Stayed in the 11th in an area that was full of small woodworking and furniture workshops operating out of small premises on the ground floor of 6-7 story appartment buildings.
Parks, play grounds and sports facilities everywhere.
Marvellous transport system. Incredible sense of community and great social outlets for all.
Plenty of schools, social housing and sheltered accomodation for the elderly, all within 5 km of the centre of Paris.
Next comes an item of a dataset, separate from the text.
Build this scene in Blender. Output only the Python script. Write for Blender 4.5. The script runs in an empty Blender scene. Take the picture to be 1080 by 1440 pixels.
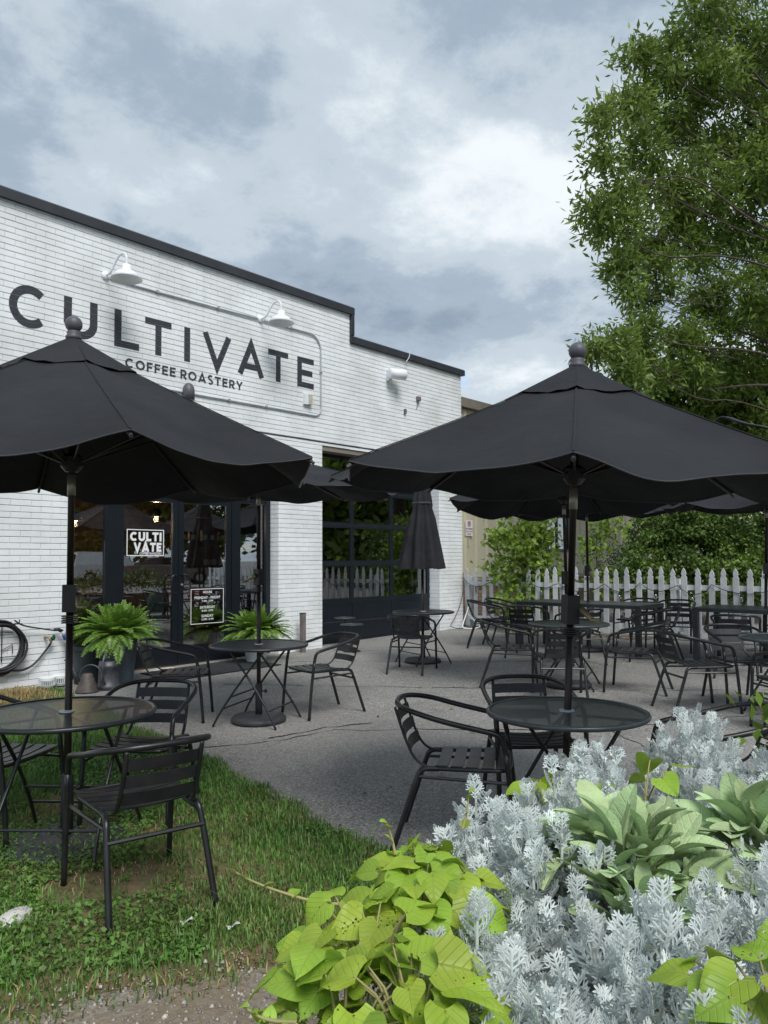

That's how I remember the 70s - a time when proles could have dreams. That lifestyle is still available, but pretty much only if you've got wealthy parents, which is how the elites like it. When some degree of material security could be taken for granted, there was a great flowering of spontaneous creativity from below, especially in music. Remember the blues boom? Peter Green's Fleetwood Mac? A blues band with a singer who looked like a rabbi were selling more than the Beatles or Stones. Teenage girls who go out to dance round their handbags would also go to progressive rock or blues gigs. Now music has the feel of a MacDonald's hamburger: a poor substitute that's squeezed out the real thing, a fake imposed from above. Compare the quality of the spontaneously generated prole culture of the 60s and early seventies to the dreams our rulers have designed for us now- porn rock and gangsta rap, fake 'urban' music, thugs shouting over someone else's music. I sound like a boring old fart, don't I? Why are these the dreams the elites prefer us to have? Well, they're dreams of a dog-eat-dog world, without social solidarity. That's more like it chaps! " Imagine all the people living from day to day.."? Can't have that!
Hi Robin: good point.
anonymous: yes, isn't it terrible that France didn't go through Thatcherism!
jock: great post. I'm sure our good friend olching would concur with what you say about music.
the problem for the neoliberal and neocons with the 60s and 70s was, as you say, that the 'proles could have dreams'. That would never do. What we've witnessed over the past thirty years in Britain- and elsewhere too, is a counter-revolution, with the elites overturning an economic system that worked in the interests of the majority. It's a similar story in eastern europe- in Hungary the golden period of the working class was under the liberal communism of Kadar in the 70s and 80s, now though the rich have reasserted themselves at the detriment of the majority.
The propaganda war continues: in the same way that it's necessary for the neoliberal 'reformers' to constantly trash Kadar and Kadarism in Hungary, their counterparts in Britain have to constantly trash and denigrate the achievements of Harold Wilson and his governments.
The "urban" music is just about the only current British music I like - the most commercially prominent bands these days are mostly ex-public-school (the precise root cause of this is one particular element of Thatcherism, namely Martin Wiener's influence on it) and, if they're not, they are so post-*post*-Oasis and lairily depoliticised, not to mention musically dependant on the faux-outrage of several decades ago, as to be too depressing for words. I listen to British "urban" music because it *does* reflect a prole culture that is progressive to the extent of being racially integrated and thus a threat to both the BNP and Islamic fundamentalism in the UK, and because I think that, rightly or wrongly, it has to be listened to, even in its most extreme forms, to get a sense of where we are at right here, right now.
But Jock's right to the extent that it's completely devoid of any sense of collective endeavour or unity - it takes aggressive individualism way beyond even metal, and is in that sense a dispiriting reflection of its society. Even when I find the tracks genuinely thrilling, seeing YouTube commenters *organising their safe tribal wars* (thanks, Manics) is unbearably depressing - the more of that kind of thing goes on, the easier it will be for the elites to divide and conquer, and thus ruin the lives of the underclass, of whichever ethnic background and wherever they are in the UK. The British underclass consistently makes the best pop music in the UK, but the last 30 years have rendered them the epitome of what was originally meant by the term lumpenproletariat - they don't even know *when* they're being exploited, much of the time, and thus are doomed to further failure and ghettoisation (the latter, in pop terms, represented by the dominance of Coldplay, Lily Allen etc).
The British media produce a cartoon version of France to be rude about.
They may have more socialism & strikes than us but they also have more nuclear plants, the ability to build beautiful roads & bridges rather than spending decades doing the paperwork & a planning system that actually allows houses to be built & thus makes them much cheaper than here. Also they blow up Greenpeace boats. I suspect that on much of that Thatcher would have liked to make Britain more like France too & most British "leftists" wouldn't.
You're certainly right that, unlike many/most Tory party members, the most hardline Thatcherites were dissatisfied with the planning laws, and would have gone substantially further on that front had it been politically possible in the context of the "heritage" boom of the 1980s.
However, one area in which Thatcher and her acolytes would certainly not have wanted us to become more like France is the lavish funding there of high-speed railways.